A bit of a mixed bag blog this time, with no single theme. To start with, the write-along organised by Prompt-writing was a great success. The twelve daily assignments were based on the Christmas classic – The Twelve Days of Christmas. For anyone who’s ever wondered what exactly ‘calling birds’ are, they are in fact blackbirds. The word ‘calling’ is a corruption of the original ‘colly’ or ‘coal’ which as everyone knows is black, so blackbirds! You can still see that in the word ‘colliery’ which is a coal mine.
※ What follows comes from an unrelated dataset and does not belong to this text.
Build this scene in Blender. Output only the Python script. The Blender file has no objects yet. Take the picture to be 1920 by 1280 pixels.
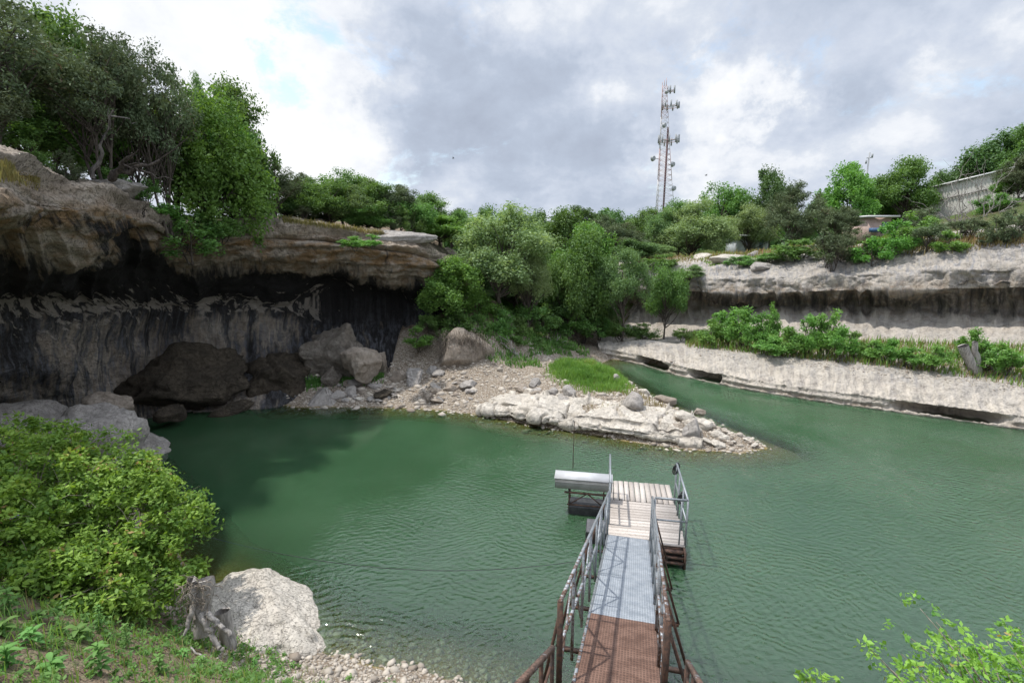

At some point in the last week, the word ‘pipsqueak’ popped into my mind, uninvited and without reason. But it’s such a lovely word that I couldn’t resist sharing it. Unfortunately, the word is nicer than its meaning. Pipsqueak is a rather unkind name for an insignificant person, probably also small in stature. It was also the name given by soldiers in WWI to a small German shell which made both a pip and a squeak when it came over the trenches.

The other word, well phrase actually, that I suddenly thought of was ‘it warms the cockles of my heart’ which dates back to the mid-1600s. In Latin, cochleae cordis means ventricles of the heart and the cochleae was probably corrupted as ‘cockles’. An of course it simply means, it makes me feel happy.